The formal news of Vance’s departure had been widely anticipated. The New Yorker reported Friday that Vance, who has served as Manhattan district attorney since 2010, had largely decided he would not run for reelection even before taking up Trump’s case.
“This doesn’t mean the work stops,” Vance said of his forthcoming departure in the Friday memo.
“Over the next nine months we’ll work harder than ever to support New Yorkers and their communities, and to move justice forward in court cases large and small,” he said.
People familiar with the matter told CNN that Vance is likely to decide whether to charge a case or close the investigation into Trump by the end of the year. His term will end in December 2021.
Vance told the New Yorker he had decided to keep his intentions for departure quiet until after the Supreme Court ruled on Trump’s tax records, in part due to fear that some of the anti-Trump contenders for his job might alienate the conservative Justices.

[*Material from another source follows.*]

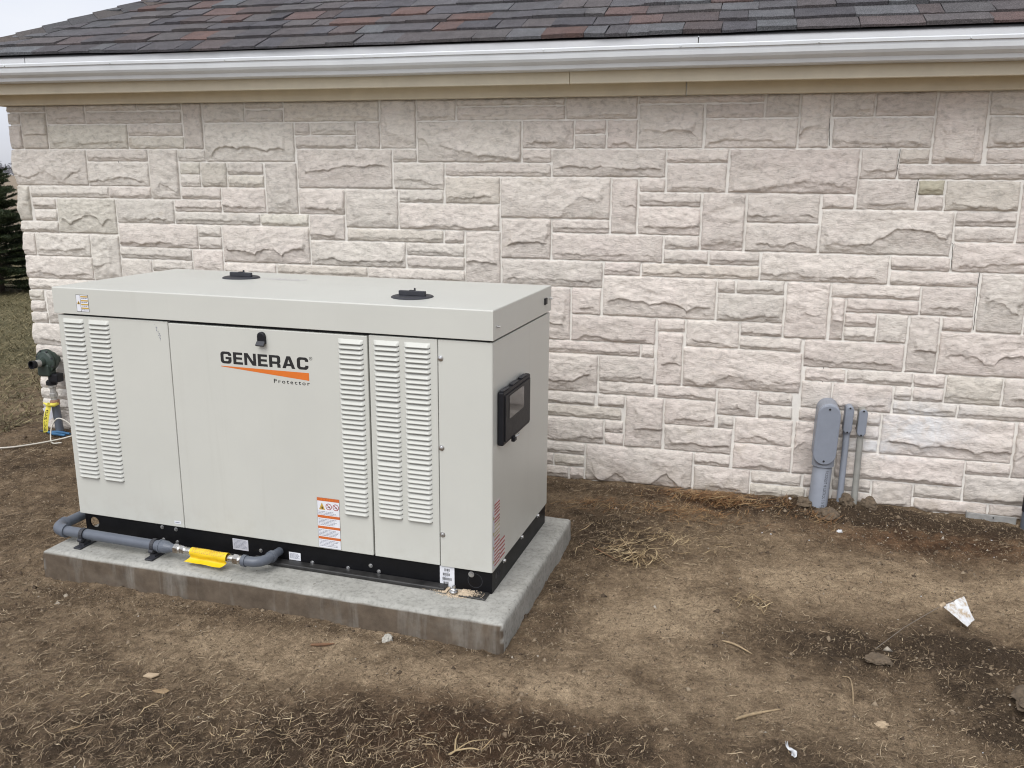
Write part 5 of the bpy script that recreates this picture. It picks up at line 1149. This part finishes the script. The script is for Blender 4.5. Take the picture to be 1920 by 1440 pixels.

The Manhattan district attorney’s office in February finally ended its roughly 18-month battle for access to Trump’s tax returns after the Supreme Court rejected a last-ditch effort by Trump to shield them. Vance’s office last month also recruited a top white-collar crime expert, Mark Pomerantz, to play a role in its investigations into Trump for potential crimes that could include, among others, tax and bank fraud.
There is a wide pool of candidates competing in an upcoming June Democratic primary that will likely be key in determining who will succeed Vance, including, among others, public defenders, former federal prosecutors, and even veterans of the district attorney’s office.
Anybody here know if this is good or bad news re: nailing Chump’s perfidious hide to the wall?
If I remember correctly, Vance was a key reason why Chump never got any real legal action taken against him for the last decade, and why he hadn’t a criminal record by the time he was running for Prez.
His office is looking into Bannon as well as Trump. I expected him not to run again. Especially with the addition of Mark Pomerantz, I suspect the office will do just fine, now and after the election of Vance’s successor.
I’m going to go with “unalloyed GOOD news.”
Might he seek the guv job?
Inasmuch as New York State seems to be developing something of a tradition of despicable, indictable, dirt-bag governors, (who happen to be Democrats), why not?
(I mean, some state has to be willing to step up and give Illinois some stinking competition… they’ve just been walking away with it for some years now.)